Namun sudah tentu tidak semua pejuang kemerdekaan dari Angkatan ’45 bisa menjadi anggota elit politik apalagi masuk dalam ”kelompok inti”. Semakin lama banyak perwira ABRI maupun politikus sipil menjadi kecewa dengan rezim Soeharto, karena semua jabatan politik penting dimonopoli oleh orang dekat secara pribadi dengan Presiden. Para jenderal yang kurang puas sering dijuluki ”Barisan Sakit hati”. Diantara mereka mungkin iri hati karena merasa lebih berjasa daripada sebagaian anggota ”kelompok inti”itu, atau belum mendapat imbalan materi yang diharapkan Juga digambarkan pertarungan antara ”kelompok inti” yang sangat setia kepada Presiden Soeharto dan para pengkritik dikalangan purnawirawan yang semakin kecewa dengan pemerintahan Soeharto. Persaingan para jenderal itu pada tahun 1973 terlihat jelas nampak pada ketegangan politik dan mencapai puncaknya pada Januari 1974 dalam kerusuhan di Jakarta yang dikenal sebagai ”Peristiwa Malari” (Malapetaka Limabelas Januari). Peristiwa itu dikaitkan dengan persaingan antara pembantu Soeharto sendiri di ”kelompok dalam”. Persaingan antara Panglima Kopkamtib, Jenderal Soemitro, bersama ketua BAKIN, Letjen Sutopo Juwono dengan seorang perwira inteljen, Letjen Ali Murtopo, yang sudah bertahun-tahun menjadi kawan akrab Soeharto. Akibatnya ”kelompok dalam; terpecah, Soemitro dan Soetopo Juwono diusir dari kelompok inti.

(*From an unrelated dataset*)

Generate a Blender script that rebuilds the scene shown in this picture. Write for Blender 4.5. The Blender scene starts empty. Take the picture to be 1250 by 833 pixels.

Peristiwa ini menyebabkan pada awal 1980-an BAKIN justru mengalami kemunduran menyusul terjadinya perubahan yang signifikan dalam struktur organisasinya khususnya pada eselon pimpinan. Keberadaan dan pengaruhnya semakin pudar setelah pada tahun 1983 Leonardus Benny Moerdani yang saat itu menjabat sebagai Panglima ABRI (Angkatan Bersenjata Republik Indonesia) membentuk Badan Intelijen Strategis (Bais) yang merupakan badan intelijen militer yang menyerap kekuatan jaringan intelijen dari Kopkamtib dan membawahi semua unsur intelijen militer (ABRI) beserta semua atase pertahanan (Athan) di luar negeri. Namun demikian, kejayaan Bais yang berada diatas angin terhadap Bakin bukanlah tanpa
akhir. Sebelas tahun setelah kelahirannya, yaitu tepatnya pada 1994, Presiden Soeharto telah mengkerdilkan Bais menjadi BIA (Badan Intelijen ABRI) menyusul keputusannya memberhentikan Benny Moerdani dari jabatan Menhankam dengan maksud untuk mengurangi pengaruh mantan menterinya itu khususnya dilingkungan intelijen. Kemudian Presiden Soeharto juga menunjuk Letjen Moetojib sebagai pemegang pucuk pimpinan Bakin, yang secara institusi berada diatas Bais yang telah diringkaskan menjadi BIA. Penunjukan Letjen Moetojib menjadi kepala BAKIN dimaksudkan
untuk
melemahkan
ancaman-ancaman
terhadap
kelanggengan
kekuasaan Presiden Soeharto. Walau demikian, kejatuhan rezim Soeharto tak dapat dielakkan.